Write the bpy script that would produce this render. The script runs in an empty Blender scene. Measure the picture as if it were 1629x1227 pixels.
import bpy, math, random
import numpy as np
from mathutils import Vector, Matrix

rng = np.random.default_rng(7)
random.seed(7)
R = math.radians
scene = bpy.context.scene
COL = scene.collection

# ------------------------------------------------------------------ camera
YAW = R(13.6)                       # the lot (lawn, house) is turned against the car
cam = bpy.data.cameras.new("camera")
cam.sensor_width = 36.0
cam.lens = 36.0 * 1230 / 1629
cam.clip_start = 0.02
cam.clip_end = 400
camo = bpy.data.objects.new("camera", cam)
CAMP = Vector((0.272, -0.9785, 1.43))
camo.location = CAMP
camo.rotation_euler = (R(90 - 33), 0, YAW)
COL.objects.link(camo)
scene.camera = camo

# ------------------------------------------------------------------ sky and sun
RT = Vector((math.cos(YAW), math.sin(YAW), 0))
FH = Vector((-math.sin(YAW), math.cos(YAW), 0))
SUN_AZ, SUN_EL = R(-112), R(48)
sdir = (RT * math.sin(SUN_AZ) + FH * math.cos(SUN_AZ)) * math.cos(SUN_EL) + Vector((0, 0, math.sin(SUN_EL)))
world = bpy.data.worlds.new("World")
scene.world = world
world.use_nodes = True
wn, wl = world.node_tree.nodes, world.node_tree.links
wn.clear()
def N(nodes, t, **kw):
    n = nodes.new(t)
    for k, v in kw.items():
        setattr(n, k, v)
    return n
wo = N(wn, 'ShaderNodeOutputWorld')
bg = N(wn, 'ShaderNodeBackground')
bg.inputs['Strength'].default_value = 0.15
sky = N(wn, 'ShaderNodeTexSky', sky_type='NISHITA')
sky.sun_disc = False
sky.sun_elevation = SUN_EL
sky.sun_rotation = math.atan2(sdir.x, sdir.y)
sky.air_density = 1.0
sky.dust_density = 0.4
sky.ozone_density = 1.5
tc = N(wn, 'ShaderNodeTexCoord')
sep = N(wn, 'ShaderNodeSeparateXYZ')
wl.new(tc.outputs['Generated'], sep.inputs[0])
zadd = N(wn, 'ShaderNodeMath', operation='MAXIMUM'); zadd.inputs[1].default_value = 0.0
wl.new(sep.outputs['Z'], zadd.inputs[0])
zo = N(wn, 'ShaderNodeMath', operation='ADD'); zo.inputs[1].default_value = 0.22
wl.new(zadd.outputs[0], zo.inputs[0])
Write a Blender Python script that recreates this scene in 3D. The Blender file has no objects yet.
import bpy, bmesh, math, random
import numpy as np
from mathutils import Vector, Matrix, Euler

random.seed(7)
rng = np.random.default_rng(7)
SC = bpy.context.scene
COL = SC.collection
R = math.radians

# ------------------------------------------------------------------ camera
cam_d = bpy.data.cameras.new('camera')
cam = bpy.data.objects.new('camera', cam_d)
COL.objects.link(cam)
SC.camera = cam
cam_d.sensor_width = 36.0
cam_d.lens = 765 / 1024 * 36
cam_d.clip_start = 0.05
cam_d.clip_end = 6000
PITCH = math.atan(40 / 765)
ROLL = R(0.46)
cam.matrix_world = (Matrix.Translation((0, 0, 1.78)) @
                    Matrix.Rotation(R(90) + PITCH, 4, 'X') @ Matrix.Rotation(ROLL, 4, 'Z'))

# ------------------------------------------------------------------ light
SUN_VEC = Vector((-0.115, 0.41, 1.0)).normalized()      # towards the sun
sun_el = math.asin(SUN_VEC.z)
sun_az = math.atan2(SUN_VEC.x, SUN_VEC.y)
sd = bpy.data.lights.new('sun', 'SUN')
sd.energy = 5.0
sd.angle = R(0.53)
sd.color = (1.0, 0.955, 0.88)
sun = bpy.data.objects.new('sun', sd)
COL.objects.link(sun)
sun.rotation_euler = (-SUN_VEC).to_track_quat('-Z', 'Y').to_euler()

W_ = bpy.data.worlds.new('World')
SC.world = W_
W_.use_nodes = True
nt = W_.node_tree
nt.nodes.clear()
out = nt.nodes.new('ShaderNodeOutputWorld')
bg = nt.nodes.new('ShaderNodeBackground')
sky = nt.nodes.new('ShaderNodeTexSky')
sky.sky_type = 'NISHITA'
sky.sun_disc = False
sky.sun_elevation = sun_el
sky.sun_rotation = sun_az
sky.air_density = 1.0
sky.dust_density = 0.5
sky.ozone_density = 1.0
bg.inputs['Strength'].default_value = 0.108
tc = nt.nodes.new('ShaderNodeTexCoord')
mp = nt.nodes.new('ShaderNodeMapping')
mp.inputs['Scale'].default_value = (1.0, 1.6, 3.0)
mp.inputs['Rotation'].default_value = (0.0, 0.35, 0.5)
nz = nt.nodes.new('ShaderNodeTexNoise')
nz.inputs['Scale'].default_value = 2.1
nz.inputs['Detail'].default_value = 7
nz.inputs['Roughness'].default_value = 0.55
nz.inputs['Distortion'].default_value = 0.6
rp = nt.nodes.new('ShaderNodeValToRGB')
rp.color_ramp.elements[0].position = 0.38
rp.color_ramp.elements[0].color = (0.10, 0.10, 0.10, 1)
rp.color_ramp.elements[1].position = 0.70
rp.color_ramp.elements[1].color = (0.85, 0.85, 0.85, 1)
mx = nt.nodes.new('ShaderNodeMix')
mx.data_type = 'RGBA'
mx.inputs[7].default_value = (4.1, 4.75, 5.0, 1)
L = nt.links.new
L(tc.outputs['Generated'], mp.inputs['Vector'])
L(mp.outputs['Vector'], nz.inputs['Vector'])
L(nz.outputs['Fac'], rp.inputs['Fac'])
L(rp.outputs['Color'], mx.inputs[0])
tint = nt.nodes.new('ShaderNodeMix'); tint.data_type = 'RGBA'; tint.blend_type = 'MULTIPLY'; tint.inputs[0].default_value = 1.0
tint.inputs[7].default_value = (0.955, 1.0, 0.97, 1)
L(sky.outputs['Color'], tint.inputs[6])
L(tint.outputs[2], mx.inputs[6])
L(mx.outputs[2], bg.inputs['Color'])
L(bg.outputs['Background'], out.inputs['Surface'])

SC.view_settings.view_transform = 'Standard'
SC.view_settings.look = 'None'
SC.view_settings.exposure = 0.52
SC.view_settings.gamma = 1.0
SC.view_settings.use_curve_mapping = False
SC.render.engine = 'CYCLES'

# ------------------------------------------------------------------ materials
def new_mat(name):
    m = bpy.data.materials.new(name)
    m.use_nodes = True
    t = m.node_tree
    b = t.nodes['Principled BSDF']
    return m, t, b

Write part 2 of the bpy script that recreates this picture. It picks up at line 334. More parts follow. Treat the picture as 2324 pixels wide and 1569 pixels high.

—————

*Problem statement*: Quote all of the entries verbatim.

*Exercise response*:
Write the bpy script that would produce this render. The script runs in an empty Blender scene. Measure the picture as if it were 1629x1227 pixels.
import bpy, math, random
import numpy as np
from mathutils import Vector, Matrix

rng = np.random.default_rng(7)
random.seed(7)
R = math.radians
scene = bpy.context.scene
COL = scene.collection

# ------------------------------------------------------------------ camera
YAW = R(13.6)                       # the lot (lawn, house) is turned against the car
cam = bpy.data.cameras.new("camera")
cam.sensor_width = 36.0
cam.lens = 36.0 * 1230 / 1629
cam.clip_start = 0.02
cam.clip_end = 400
camo = bpy.data.objects.new("camera", cam)
CAMP = Vector((0.272, -0.9785, 1.43))
camo.location = CAMP
camo.rotation_euler = (R(90 - 33), 0, YAW)
COL.objects.link(camo)
scene.camera = camo

# ------------------------------------------------------------------ sky and sun
RT = Vector((math.cos(YAW), math.sin(YAW), 0))
FH = Vector((-math.sin(YAW), math.cos(YAW), 0))
SUN_AZ, SUN_EL = R(-112), R(48)
sdir = (RT * math.sin(SUN_AZ) + FH * math.cos(SUN_AZ)) * math.cos(SUN_EL) + Vector((0, 0, math.sin(SUN_EL)))
world = bpy.data.worlds.new("World")
scene.world = world
world.use_nodes = True
wn, wl = world.node_tree.nodes, world.node_tree.links
wn.clear()
def N(nodes, t, **kw):
    n = nodes.new(t)
    for k, v in kw.items():
        setattr(n, k, v)
    return n
wo = N(wn, 'ShaderNodeOutputWorld')
bg = N(wn, 'ShaderNodeBackground')
bg.inputs['Strength'].default_value = 0.15
sky = N(wn, 'ShaderNodeTexSky', sky_type='NISHITA')
sky.sun_disc = False
sky.sun_elevation = SUN_EL
sky.sun_rotation = math.atan2(sdir.x, sdir.y)
sky.air_density = 1.0
sky.dust_density = 0.4
sky.ozone_density = 1.5
tc = N(wn, 'ShaderNodeTexCoord')
sep = N(wn, 'ShaderNodeSeparateXYZ')
wl.new(tc.outputs['Generated'], sep.inputs[0])
zadd = N(wn, 'ShaderNodeMath', operation='MAXIMUM'); zadd.inputs[1].default_value = 0.0
wl.new(sep.outputs['Z'], zadd.inputs[0])
zo = N(wn, 'ShaderNodeMath', operation='ADD'); zo.inputs[1].default_value = 0.22
wl.new(zadd.outputs[0], zo.inputs[0])
Write a Blender Python script that recreates this scene in 3D. The Blender file has no objects yet.
import bpy, bmesh, math, random
import numpy as np
from mathutils import Vector, Matrix, Euler

random.seed(7)
rng = np.random.default_rng(7)
SC = bpy.context.scene
COL = SC.collection
R = math.radians

# ------------------------------------------------------------------ camera
cam_d = bpy.data.cameras.new('camera')
cam = bpy.data.objects.new('camera', cam_d)
COL.objects.link(cam)
SC.camera = cam
cam_d.sensor_width = 36.0
cam_d.lens = 765 / 1024 * 36
cam_d.clip_start = 0.05
cam_d.clip_end = 6000
PITCH = math.atan(40 / 765)
ROLL = R(0.46)
cam.matrix_world = (Matrix.Translation((0, 0, 1.78)) @
                    Matrix.Rotation(R(90) + PITCH, 4, 'X') @ Matrix.Rotation(ROLL, 4, 'Z'))

# ------------------------------------------------------------------ light
SUN_VEC = Vector((-0.115, 0.41, 1.0)).normalized()      # towards the sun
sun_el = math.asin(SUN_VEC.z)
sun_az = math.atan2(SUN_VEC.x, SUN_VEC.y)
sd = bpy.data.lights.new('sun', 'SUN')
sd.energy = 5.0
sd.angle = R(0.53)
sd.color = (1.0, 0.955, 0.88)
sun = bpy.data.objects.new('sun', sd)
COL.objects.link(sun)
sun.rotation_euler = (-SUN_VEC).to_track_quat('-Z', 'Y').to_euler()

W_ = bpy.data.worlds.new('World')
SC.world = W_
W_.use_nodes = True
nt = W_.node_tree
nt.nodes.clear()
out = nt.nodes.new('ShaderNodeOutputWorld')
bg = nt.nodes.new('ShaderNodeBackground')
sky = nt.nodes.new('ShaderNodeTexSky')
sky.sky_type = 'NISHITA'
sky.sun_disc = False
sky.sun_elevation = sun_el
sky.sun_rotation = sun_az
sky.air_density = 1.0
sky.dust_density = 0.5
sky.ozone_density = 1.0
bg.inputs['Strength'].default_value = 0.108
tc = nt.nodes.new('ShaderNodeTexCoord')
mp = nt.nodes.new('ShaderNodeMapping')
mp.inputs['Scale'].default_value = (1.0, 1.6, 3.0)
mp.inputs['Rotation'].default_value = (0.0, 0.35, 0.5)
nz = nt.nodes.new('ShaderNodeTexNoise')
nz.inputs['Scale'].default_value = 2.1
nz.inputs['Detail'].default_value = 7
nz.inputs['Roughness'].default_value = 0.55
nz.inputs['Distortion'].default_value = 0.6
rp = nt.nodes.new('ShaderNodeValToRGB')
rp.color_ramp.elements[0].position = 0.38
rp.color_ramp.elements[0].color = (0.10, 0.10, 0.10, 1)
rp.color_ramp.elements[1].position = 0.70
rp.color_ramp.elements[1].color = (0.85, 0.85, 0.85, 1)
mx = nt.nodes.new('ShaderNodeMix')
mx.data_type = 'RGBA'
mx.inputs[7].default_value = (4.1, 4.75, 5.0, 1)
L = nt.links.new
L(tc.outputs['Generated'], mp.inputs['Vector'])
L(mp.outputs['Vector'], nz.inputs['Vector'])
L(nz.outputs['Fac'], rp.inputs['Fac'])
L(rp.outputs['Color'], mx.inputs[0])
tint = nt.nodes.new('ShaderNodeMix'); tint.data_type = 'RGBA'; tint.blend_type = 'MULTIPLY'; tint.inputs[0].default_value = 1.0
tint.inputs[7].default_value = (0.955, 1.0, 0.97, 1)
L(sky.outputs['Color'], tint.inputs[6])
L(tint.outputs[2], mx.inputs[6])
L(mx.outputs[2], bg.inputs['Color'])
L(bg.outputs['Background'], out.inputs['Surface'])

SC.view_settings.view_transform = 'Standard'
SC.view_settings.look = 'None'
SC.view_settings.exposure = 0.52
SC.view_settings.gamma = 1.0
SC.view_settings.use_curve_mapping = False
SC.render.engine = 'CYCLES'

# ------------------------------------------------------------------ materials
def new_mat(name):
    m = bpy.data.materials.new(name)
    m.use_nodes = True
    t = m.node_tree
    b = t.nodes['Principled BSDF']
    return m, t, b

Write part 2 of the bpy script that recreates this picture. It picks up at line 334. More parts follow. Treat the picture as 2324 pixels wide and 1569 pixels high.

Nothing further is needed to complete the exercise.